Press Release: The Gatehouse

FROM AWARD-WINNING DIRECTOR MARTIN GOOCH COMES

THE GATEHOUSE

Movie cover for The Gatehouse

 

An ancient curse is unlocked in The Gatehouse, on VOD 12/5 from Uncork’d Entertainment.

From award-winning director Martin Gooch comes a bold and arresting gothic horror feature that’ll stir the senses and spike the neck hairs.

Jack is a struggling writer recovering from the death of his wife. His daughter, 10-Year-Old Eternity, loves digging for treasure in the forest behind her house. In a coincidental turn of fate, Jack agrees to undertake a writing project about the ‘legend of the black flowers’ at the same time that Eternity discovers a mysterious object in the woods, and the forest wants it back. They’ve unlocked an ancient curse and must now fight for survival.

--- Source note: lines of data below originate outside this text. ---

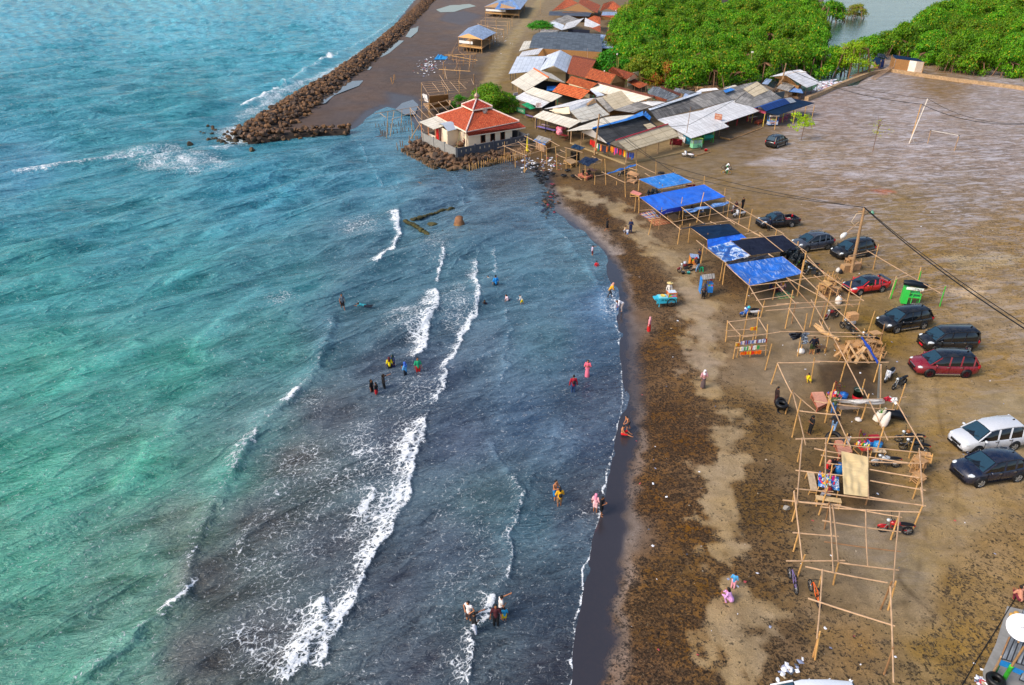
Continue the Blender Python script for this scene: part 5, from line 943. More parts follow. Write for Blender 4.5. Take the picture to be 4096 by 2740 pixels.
# ================================================================ bamboo frames
def frame(label,posts,beams,mpost=0,mbeam=2,r=.048,cat='bamboo frame',name='bamboo_frame',gz=0.0,group=None,zb=None):  # open frame of bamboo posts and beams, no cover of its own
 o=p(posts[0][0],posts[0][1],posts[0][2],gz);root=thing(name,tuple(o),label,cat,group=group)
 for q in posts:
  k=q[0];a=p(k,q[1],q[2],gz);h=hgt(k,(q[1],q[2]),(q[3],q[4]),gz);b=p(k,q[3],q[4],gz+h)
  m=BAM[q[5]] if len(q)>5 and isinstance(q[5],int) else (q[5] if len(q)>5 else BAM[mpost]);pole_part(root,'bamboo_post',a- Vector((0,0,.25)),b,r,m)
 for q in beams:
  k,x1,y1,x2,y2,z1=q[:6];z2=q[6] if len(q)>6 and q[6] is not None else z1;a=p(k,x1,y1,z1);b=p(k,x2,y2,z2)
  m=BAM[q[7]] if len(q)>7 else BAM[mbeam];pole_part(root,'bamboo_beam',a,b,r*.85,m,sag=.02)
 return root
z=2.15
frame('bamboo frame carrying the two blue tarpaulins nearest the shops',[('G',160,735,165,555),('G',112,712,125,550),('G',270,985,320,790),('G',330,880,375,655,3),('G',390,920,430,665,3),('G',612,835,668,548),('G',665,872,675,690),('G',830,842,918,490),('G',1140,745,1165,445),('G',975,815,1003,650),('G',393,580,402,375),('G',425,600,435,400),('G',632,545,640,345),('G',660,540,670,340),('G',912,530,925,295),('G',555,430,562,230),('G',778,545,785,345),('G',155,470,165,345),('G',8,550,0,370)],
[('G',0,375,590,255,z),('G',570,262,800,380,z),('G',160,342,400,455,z),('G',430,455,880,375,z),('G',175,548,430,495,z),('G',170,548,650,925,z),('G',425,490,690,690,z),('G',690,690,925,860,z),('G',645,662,1170,542,z),('G',920,400,1170,545,z),('G',235,272,290,305,z),('G',540,840,1330,680,1.6),('G',895,590,1275,860,z),('G',160,700,340,690,.35)])
frame('bamboo frame of bare poles between the blue and the black tarpaulins',[('G',1185,785,1225,555),('G',1430,950,1480,685),('G',1440,900,1460,760),('G',610,1095,642,872),('G',735,1072,757,853),('G',1320,860,1345,690),('G',1752,985,1762,925)],
[('G',1175,578,1850,978,z),('G',1185,785,1580,1000,z),('G',920,858,1235,818,z),('G',1210,820,1475,770,z),('G',990,832,1060,860,z),('G',1395,980,1545,940,z),('G',640,922,755,895,z),('G',1490,960,1590,1005,z)])
frame('bamboo frame carrying the black net, printed sheet and streaked blue tarpaulin',[('G',945,1200,965,965,3),('G',880,1315,915,1098),('G',1100,1520,1140,1300),('G',1135,1560,1172,1298),('I',525,520,582,218),('I',845,460,893,215),('I',1130,418,1205,0),('G',1995,1330,2012,1060),('G',1500,1420,1517,1225),('I',1440,290,1466,150),('G',1560,1150,1568,955),('G',2030,1568,2105,1180),('H',550,1405,610,1130)],
[('G',755,893,955,1045,z),('G',830,1050,1170,1310,z),('G',1170,1310,1430,1568,z),('I',300,50,580,302,z),('G',1225,1055,1460,1225,z),('G',1565,958,1838,1180,2.3),('G',1835,985,2110,1185,z),('G',1345,1030,1840,985,z),('G',2040,1150,2323,1450,z),('G',1830,1240,2090,1440,z),('I',575,300,1495,176,z),('I',1240,-5,1905,476,z),('G',1460,1225,1830,1180,z),('G',1665,1205,1730,1245,2.2)])
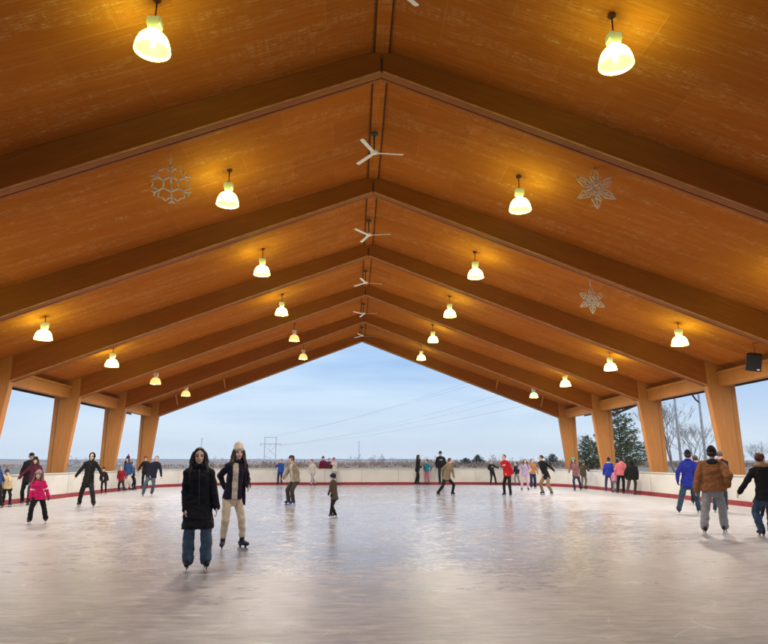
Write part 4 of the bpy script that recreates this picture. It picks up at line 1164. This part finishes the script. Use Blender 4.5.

Scarlett Rayner, Simeon Willis, Linal Haft, Paul Freeman, Hannah Waddingham, Alix Wilton Regan, and Melissa Knatchbull star in The Gatehouse.

Watch the Trailer

 

Enjoy these stills from The Gatehouse, courtesy of Uncork’d Entertainment.


My thoughts on The Gatehouse: I think I’ll definitely be watching this. I absolutely love the lighting and setup in some of the stills. (Plus, that costume the monster thing is in is definitely interesting.) The trailer seems really well put together as well, with a nice score. This seems like it has the potential to be overall beautifully shot, well-directed, and worth my time and stove-top popped popcorn.

The Gatehouse won Martin Gooch Best Sci-Fi/Horror feature at the London Independent Film Festival, and Best Film at the Iowa Independent Film Festival. Now, I’m just grumpy enough about ‘artsy’ stuff, that something like this is generally enough to make me side-eye the film and back away from it. (Isn’t that horrible of me?) However,  it hooked me before I read about the awards, so I guess only time will tell if it’s as good as it looks like it has the possibility to be.